Since then, no government has made a serious attempt to revisit the issue of legislating abortion.
There are very clear advantages to having no abortion policy. By not having a policy, we ensure that our government is not interfering in the bodily autonomy of women. Many have rightly argued that by not legislating the issue we ensure that abortion is treated how it should be — purely a healthcare matter.
However, lacking any legislative policy on abortion also means we leave the door open to future attempts from lawmakers to restrict reproductive rights.
Canada’s Conservative Party is currently in the process of electing a new party leader, and the issue of abortion was raised during the May 11 debate. All candidates but one — Dr. Leslyn Lewis, a member of parliament from Ontario — described themselves as pro-choice, or otherwise stated that they would not reopen the issue of abortion.
Lewis, meanwhile, described herself as pro-life at the debate, to immediate applause from the audience.

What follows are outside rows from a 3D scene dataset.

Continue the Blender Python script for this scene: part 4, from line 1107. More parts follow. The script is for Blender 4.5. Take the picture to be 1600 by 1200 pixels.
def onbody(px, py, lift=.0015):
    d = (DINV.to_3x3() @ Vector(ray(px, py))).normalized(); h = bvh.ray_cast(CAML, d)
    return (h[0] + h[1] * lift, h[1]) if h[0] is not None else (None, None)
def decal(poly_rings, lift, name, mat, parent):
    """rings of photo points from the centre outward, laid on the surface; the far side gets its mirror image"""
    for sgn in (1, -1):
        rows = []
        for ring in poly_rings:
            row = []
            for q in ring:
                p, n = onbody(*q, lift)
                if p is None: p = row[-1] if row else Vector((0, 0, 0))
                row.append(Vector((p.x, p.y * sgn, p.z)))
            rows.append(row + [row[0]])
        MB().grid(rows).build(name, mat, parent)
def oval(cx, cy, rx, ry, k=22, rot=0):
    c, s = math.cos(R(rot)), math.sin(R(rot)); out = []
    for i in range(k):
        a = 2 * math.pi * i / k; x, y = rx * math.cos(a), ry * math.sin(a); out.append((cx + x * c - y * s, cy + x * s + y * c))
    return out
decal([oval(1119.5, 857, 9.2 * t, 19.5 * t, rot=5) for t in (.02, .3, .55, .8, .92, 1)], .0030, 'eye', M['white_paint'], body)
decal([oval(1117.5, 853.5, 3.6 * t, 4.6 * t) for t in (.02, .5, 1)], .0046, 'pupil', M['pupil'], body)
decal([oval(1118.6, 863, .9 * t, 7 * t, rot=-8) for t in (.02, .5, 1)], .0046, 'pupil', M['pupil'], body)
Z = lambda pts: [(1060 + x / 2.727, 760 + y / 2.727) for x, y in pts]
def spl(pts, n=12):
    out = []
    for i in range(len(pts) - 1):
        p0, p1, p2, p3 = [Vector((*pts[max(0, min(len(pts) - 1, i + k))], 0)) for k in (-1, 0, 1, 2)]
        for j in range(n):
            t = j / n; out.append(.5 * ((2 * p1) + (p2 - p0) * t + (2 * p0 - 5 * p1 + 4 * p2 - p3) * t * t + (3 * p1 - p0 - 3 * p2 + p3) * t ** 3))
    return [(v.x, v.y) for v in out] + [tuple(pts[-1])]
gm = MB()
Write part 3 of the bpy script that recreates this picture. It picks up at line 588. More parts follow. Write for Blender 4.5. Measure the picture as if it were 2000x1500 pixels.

While the prospective leaders, aside from Lewis, have stated their lack of intent to reopen the issue, the same cannot be said for the Conservative party as a whole. Just last year, a private member’s bill seeking to ban sex-selective abortions received 81 votes — just over two thirds of the Conservative caucus.
More recently, a motion was put forward in the House of Commons by Bloc Quebecois MP Christine Normandin to recognise a woman’s freedom of choice, but was blocked by several “no’s” by other MPs.
It’s clear that, while the leadership of the Conservative Party seems unwilling to reopen the issue of abortion, that sentiment is not shared by all elected members of the Party.
Prime Minister Justin Trudeau, meanwhile, has reaffirmed his belief in a woman’s freedom of choice, as well as stating that his government is looking at the legality around reproductive rights to “move forward as necessary on ensuring that not just under this government, but under any future government, the rights of women are properly protected.”
Since 1990, we’ve relied on Conservatives being unwilling to reopen the debate to ensure that abortion rights aren’t infringed upon. Not having an active threat to these rights, however, is not the same as protecting them.
By not legally enshrining the right to abortion, we place too much trust in future governments to respect reproductive rights. It’s long overdue that we ensure that reproductive rights are legally protected for all future generations of Canadians, especially as our U.S. neighbours find their own protections being overturned.